* INPUT DATA
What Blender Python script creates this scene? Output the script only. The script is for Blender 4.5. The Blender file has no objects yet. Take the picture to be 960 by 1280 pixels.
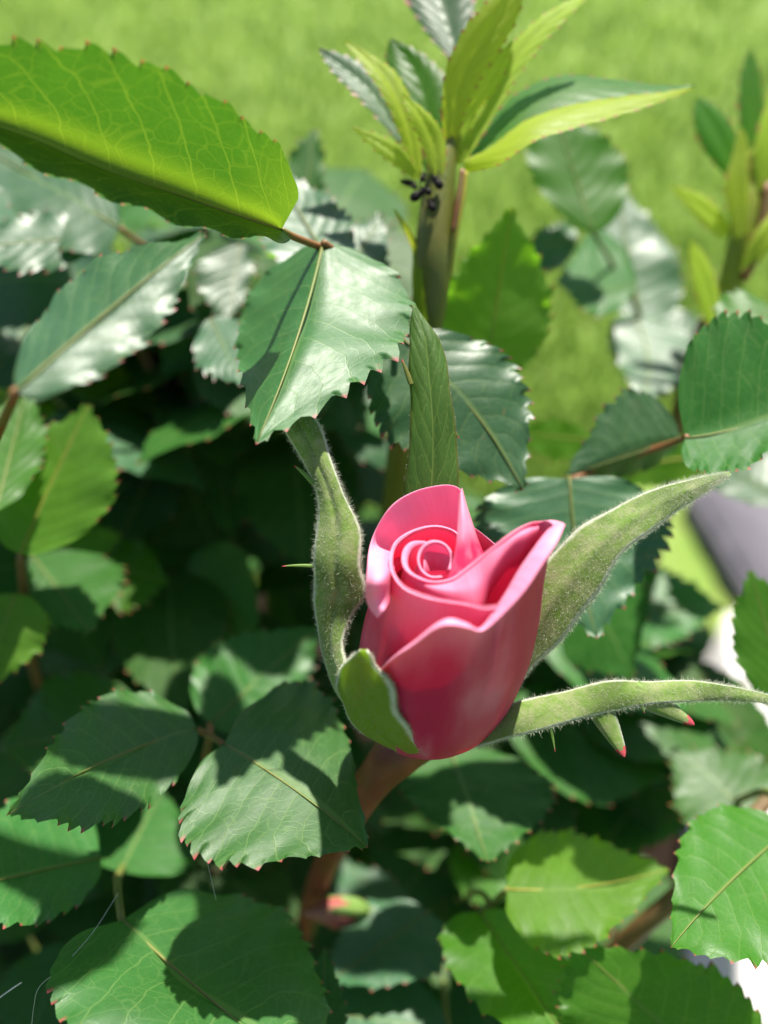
import bpy, math, random
from mathutils import Vector, noise
R_ = math.radians
C = bpy.context.scene.collection
SC = bpy.context.scene

# ------------------------------------------------------------------ camera, sky, sun, exposure
PITCH, CAM_H, FPX, FOCUS = 42.0, 50.0, 1005.0, 9.15          # degrees, cm, focal length in photo pixels, cm
cam_d = bpy.data.cameras.new('camera')
cam = bpy.data.objects.new('camera', cam_d); C.objects.link(cam)
cam.location = (0, 0, CAM_H/100); cam.rotation_euler = (R_(90-PITCH), 0, 0)
cam_d.sensor_fit = 'VERTICAL'; cam_d.lens = 4.3; cam_d.sensor_height = 4.3*1280/FPX; cam_d.sensor_width = cam_d.sensor_height*.75
cam_d.clip_start = .002; cam_d.clip_end = 500
cam_d.dof.use_dof = True; cam_d.dof.focus_distance = FOCUS/100; cam_d.dof.aperture_fstop = 1.5
SC.camera = cam
SUN_EL, SUN_AZ = 63.0, 20.0                                   # elevation; azimuth to the right of straight ahead (+Y)
W = bpy.data.worlds.new('World'); SC.world = W; W.use_nodes = True
wn = W.node_tree.nodes; sky = wn.new('ShaderNodeTexSky'); sky.sky_type = 'NISHITA'; sky.sun_disc = False
sky.sun_elevation = R_(SUN_EL); sky.sun_rotation = R_(SUN_AZ)
W.node_tree.links.new(sky.outputs[0], wn['Background'].inputs[0]); wn['Background'].inputs[1].default_value = .065
sun_d = bpy.data.lights.new('sun', 'SUN'); sun_d.energy = 5.0; sun_d.angle = R_(1.2); sun_d.color = (1, .95, .86)
sun = bpy.data.objects.new('sun', sun_d); C.objects.link(sun)
SUNV = Vector((math.cos(R_(SUN_EL))*math.sin(R_(SUN_AZ)), math.cos(R_(SUN_EL))*math.cos(R_(SUN_AZ)), math.sin(R_(SUN_EL))))
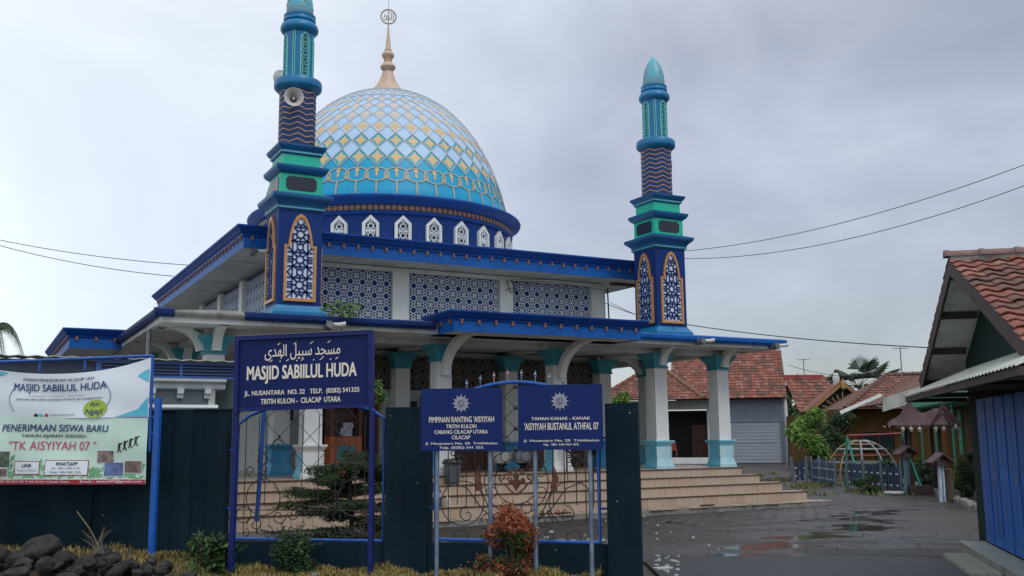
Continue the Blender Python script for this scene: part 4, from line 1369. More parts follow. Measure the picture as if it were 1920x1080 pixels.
for i in range(20):
    p = Fe(rnd.uniform(1.65, 1.95), rnd.uniform(.1, 2.2)); shard(b, p.x, p.y, .02, rnd.choice((.02, .04)), rnd)
tag(b.build('tile_rubble', whitebrk), 'scattered white shards of broken tile and gravel on the dark ground', 'rubble', None, 'stuff')
rnd = random.Random(8)
b = MB()
for i in range(2600):
    x = rnd.uniform(1.6, 13); y = rnd.uniform(14.7, 34)
    s_ = rnd.choice((.008, .012, .018, .03))
    P_ = [(x + s_ * math.cos(a), y + s_ * math.sin(a) * .8, 0) for a in (0, 2.1, 4.2)]
    b.add(P_ + [(x, y, s_ * .9)], [(0, 1, 3), (1, 2, 3), (2, 0, 3)])
tag(b.build('gravel', mat('grit', (0.10, 0.095, 0.085), .7, .5, 3)), 'loose grit and small stones over the courtyard', 'gravel', None, 'stuff')
for (s_, d, L_, rz, lab) in ((-.55, 3.9, .32, 0.1, 'long pale tile strip on the dark ground behind the left pipe of the front grille'), (.75, 3.3, .38, 0.05, 'long pale tile strip on the dark ground near the right end of the front grille'), (1.75, .9, .12, .5, 'white broken tile slab lying beside the dark gate pier')):
    p = Fe(s_, d, .02); q = MB(); q.box(-L_, L_, -.06, .06, 0, .02); o = q.build('tile_strip', whitebrk); o.location = p; o.rotation_euler = (0, 0, rz); tag(o, lab, 'tile')

# ================================================================== FENCE WALL
fence = thing('fence_wall', 'dark teal painted street wall with piers and two ironwork openings in front of the mosque', 'wall', Fe(-2.5, 0), FA)
fo = (2.5, 0, 0)
def fb(name, s0, s1, z0, z1, d0=0.0, d1=.15, m=fencem, par=None):
    q = MB(); q.box(s0, s1, d0, d1, z0, z1); return q.build(name, m, par or fence, fo)
fb('wall_panel', -11.0, -3.80, -.3, 2.07, .02, .16)
q = MB()
for s_ in (-10, -8.6, -7.2, -5.8, -4.4): q.box(s_ - .13, s_ + .13, -.0, .018, -.3, 2.075)
q.build('wall_pilaster', fencem, fence, fo)
fb('pier', -1.625, -1.10, -.3, 2.075, -.05, .30)
fb('pier', 1.14, 1.535, -.3, 2.085, -.05, .32)
fb('low_wall', -3.798, -1.627, -.3, .392, .02, .16)
fb('low_wall', -1.098, 1.138, -.3, .402, .02, .16)
q = MB(); q.box(-11.0, -3.79, 0.0, .18, 2.072, 2.09); q.build('wall_coping', fencem, fence, fo)
q = MB(); rnd = random.Random(14)
for i in range(20):
    s_, d_ = rnd.choice(((rnd.uniform(1.17, 1.51), -.0515), (rnd.uniform(-1.6, -1.12), -.0515), (rnd.uniform(-3.7, 1.1), .0185), (rnd.uniform(-7, -3.85), .0185)))
    z = rnd.uniform(.12, 2.0) if d_ < 0 or s_ < -3.8 else rnd.uniform(.1, .38)
    r_ = rnd.choice((.003, .004, .008)); q.add([(s_ + r_ * rnd.uniform(.6, 1.4) * math.cos(a), d_, z + r_ * rnd.uniform(.6, 1.6) * math.sin(a)) for a in (0, 1.3, 2.4, 3.6, 5.0)], [(0, 1, 2, 3, 4)])
q.build('paint_chips', wallgrey, fence, fo)['kind'] = 'stuff'

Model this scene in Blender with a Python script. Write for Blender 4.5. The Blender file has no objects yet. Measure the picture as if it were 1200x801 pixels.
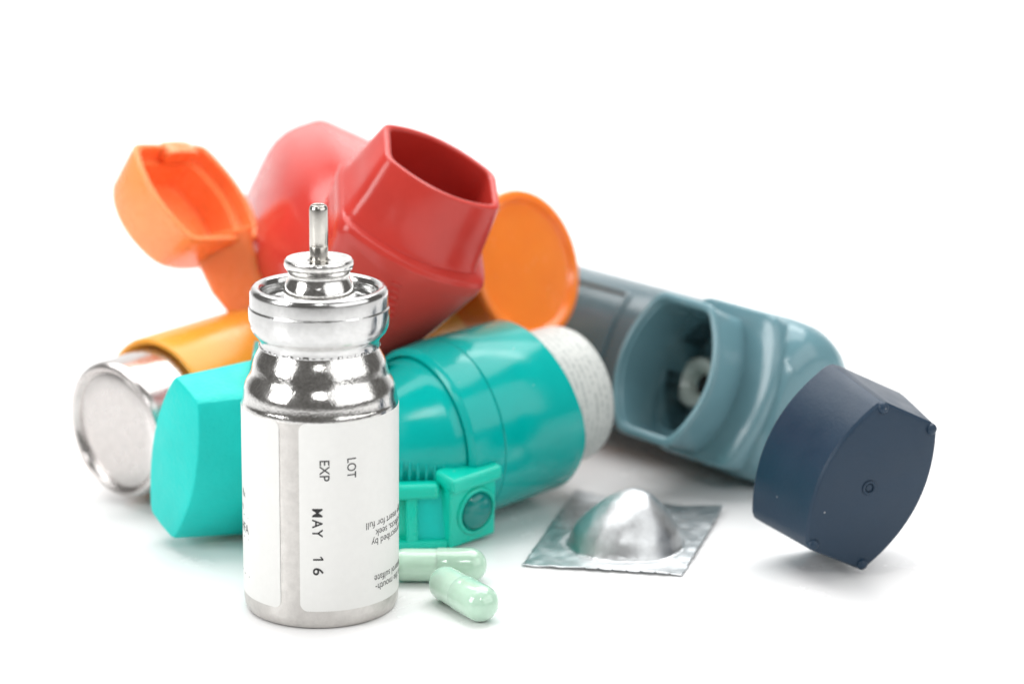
import bpy, bmesh, math, random
import numpy as np
from mathutils import Vector, Matrix, noise

S = 0.001                                   # the scene is modelled in millimetres
R_ = math.radians
sc = bpy.context.scene
COL = sc.collection
rng = random.Random(7)

# ------------------------------------------------------------------ camera
cam_d = bpy.data.cameras.new("camera")
cam = bpy.data.objects.new("camera", cam_d)
COL.objects.link(cam)
cam.location = (27.2*S, -330.4*S, 124.0*S)
cam.rotation_euler = (R_(90-14.7), 0, 0)
cam_d.sensor_width = 36.0
cam_d.lens = 87.0
cam_d.clip_start = 0.01
cam_d.clip_end = 20.0
cam_d.dof.use_dof = True
cam_d.dof.focus_distance = 0.343
cam_d.dof.aperture_fstop = 15.0
sc.camera = cam

# ------------------------------------------------------------------ studio light
world = bpy.data.worlds.new("World")
sc.world = world
world.use_nodes = True
bg = world.node_tree.nodes["Background"]
bg.inputs["Color"].default_value = (1.0, 0.97, 0.93, 1)
bg.inputs["Strength"].default_value = 0.16

def softbox(name, loc, target, sx, sy, power, color=(1, 1, 1)):
    d = bpy.data.lights.new(name, 'AREA')
    d.shape = 'RECTANGLE'; d.size = sx; d.size_y = sy
    d.energy = power; d.color = color
    o = bpy.data.objects.new(name, d)
    COL.objects.link(o)
    o.location = loc
    o.rotation_euler = (Vector(target)-Vector(loc)).to_track_quat('-Z', 'Y').to_euler()
    return o

softbox("softbox_overhead", (0.0, 0.34, 0.80), (0.03, 0.10, 0), 1.2, 0.9, 13.0)
softbox("softbox_left", (-0.55, -0.28, 0.34), (0.02, 0.05, 0.02), 0.30, 0.36, 2.9)
softbox("softbox_right", (0.56, -0.30, 0.36), (0.02, 0.04, 0.02), 0.85, 0.5, 2.5)
softbox("softbox_front", (0.06, -0.62, 0.62), (0.02, 0.05, 0.02), 0.16, 0.16, 1.0)
softbox("softbox_backdrop", (0.0, 0.75, 1.1), (0.0, 1.6, 0.15), 1.6, 0.6, 16.0)

sc.view_settings.view_transform = 'Standard'
sc.view_settings.look = 'None'
sc.view_settings.exposure = 0.0
sc.view_settings.gamma = 1.0
sc.render.engine = 'CYCLES'
sc.cycles.max_bounces = 10
sc.cycles.use_denoising = True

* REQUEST
Copy out each line of the data containing the string "Measure".

* COMPLETED EXERCISE
Continue the Blender Python script for this scene: part 4, from line 1369. More parts follow. Measure the picture as if it were 1920x1080 pixels.
Model this scene in Blender with a Python script. Write for Blender 4.5. The Blender file has no objects yet. Measure the picture as if it were 1200x801 pixels.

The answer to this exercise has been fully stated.